Movie: Paradise Lost-The Child Murders at Robin Hood Hills (1996)

 

satanism movies west memphis three

“ Just look at the freaks. I mean, just look at them..”

In this shocking and disquieting Satanic Panic-era documentary, a rural town in Arkansas suffers a truly terrible crime, as three young boys are found the victims of a graphic murder spree. The locals, naturally, blame Satan, in the form of three outcast teenagers on whom investigators pin the crime, but the real evil at the heart of this community is something altogether more banal.

Viewer Guide

This award-winning documentary by Joe Berlinger and Bruce Sinofsky is in a class all its own when it comes to Satanic Sinema for one very compelling reasons: While a lot of movies may talk about challenging arbitrary authority and standing up for the disinherited, this movie actually did it, on a scale few others can hope to manage.

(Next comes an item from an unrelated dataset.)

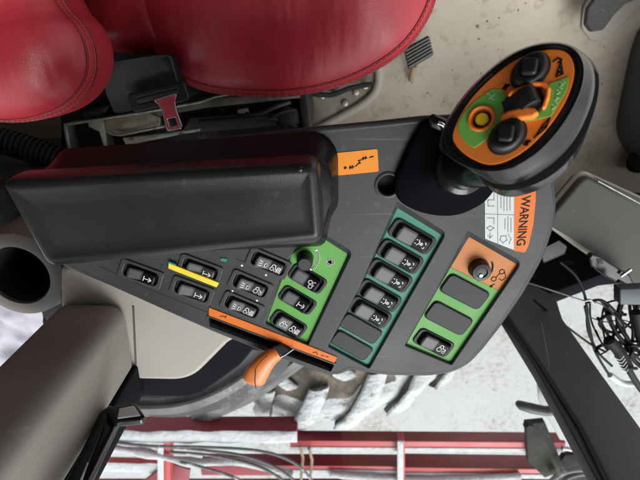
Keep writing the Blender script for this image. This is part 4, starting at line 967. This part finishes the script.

When the two directors set out to document the trial of the West Memphis Three, they initially believed that the teenage defendants were guilty and that they’d be chronicling the tale of wayward youth who turned to horrifying criminality, perhaps even in the name of the devil, as so many in West Memphis seemed to believe.

Only in the midst of their work did Berlinger and Sinofsky come to conclude that, in reality, the trio were innocent and in the process of being railroaded, and their documentary work then took on much greater significance. While it took decades, the three accused teens eventually cleared their names and secured their release (one of them escaping the death penalty in the process), and although this is due to the hard work of many parties, it’s no exaggeration to say that Paradise Lost: The Child Murders at Robin Hood Hills was instrumental in saving their lives.

The film itself serves as a stirring (but disturbing) portrait of smalltown bigotry and of the quiet religious fanaticism that substitutes for a safety net in so much of modern America. The people of West Memphis believe they see evil wherever something dares not conform to their expectatations, but through the watchful eye of a camera, we the audience see the violence at the heart of their own bankrupt ideology.

OH BTW

Suffice to say, this film includes graphic details of the violent murders of three very young children, such that viewers who are not prepared for such material may find it overwhelming. Be warned going in.